Comment la sédentarisation prend-t-elle forme concrètement sur le terrain ?
Nous avons instauré des cellules locales dans les communes, avec la participation des maires, préfets et autorités décentralisées. Ces cellules identifient des zones d’exploitation pastorale dans les plans d’aménagement communaux. En parallèle, des décrets réglementent désormais la mobilité des troupeaux, autrefois libre. Aujourd’hui, la transhumance est gérée à l’échelle départementale, sous la coordination des préfets.
Quelles mesures encadrent les déplacements des animaux entre communes ?
Un certificat national de transhumance a été instauré. Il oblige les éleveurs à déclarer leur déplacement auprès de la commune de départ et de la commune d’arrivée, qui vérifient la capacité d’accueil. Cette réglementation vise à éviter la surpopulation animale et les dégâts aux cultures, et ainsi prévenir les conflits.
Quelles actions sont menées pour apaiser les relations entre éleveurs et agriculteurs ?
Un comité multi-acteurs réunit éleveurs, agriculteurs, élus locaux et autorités administratives. Ce comité veille au respect des règles, facilite le dialogue et la résolution des conflits. Nous avons aussi mis en place des comités de concertation pour la cohésion sociale, qui accompagnent les maires dans la mise en œuvre d’infrastructures et la négociation entre parties.
Quels sont les principaux défis rencontrés dans la mise en œuvre de cette politique ?
Changer les habitudes anciennes n’est pas simple.
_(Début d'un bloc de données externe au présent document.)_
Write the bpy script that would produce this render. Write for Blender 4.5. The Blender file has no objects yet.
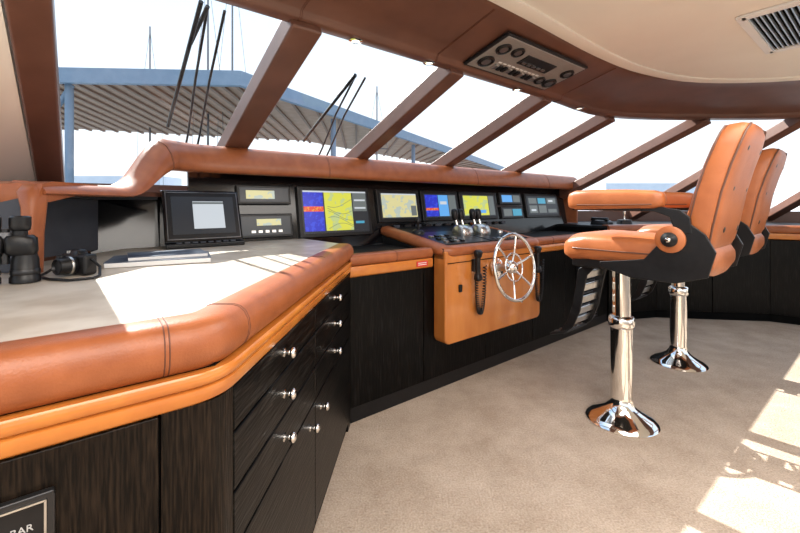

Il faut beaucoup de sensibilisation et d’accompagnement, notamment auprès des services techniques et des collectivités. Par ailleurs, il est essentiel d’assurer un aménagement suffisant des zones pastorales pour accueillir durablement les troupeaux. Enfin, il faut garantir la rigueur dans l’application des règles de mobilité.
Quel message souhaitez-vous adresser aux acteurs ruraux concernés ?
La sédentarisation n’est pas un frein à l’élevage, mais un moyen d’améliorer la reconnaissance officielle de l’activité, d’accroître la productivité et surtout d’assurer la paix entre communautés. Si chacun respecte les règles, éleveurs et agriculteurs peuvent bâtir ensemble un environnement rural plus stable, prospère et pacifique.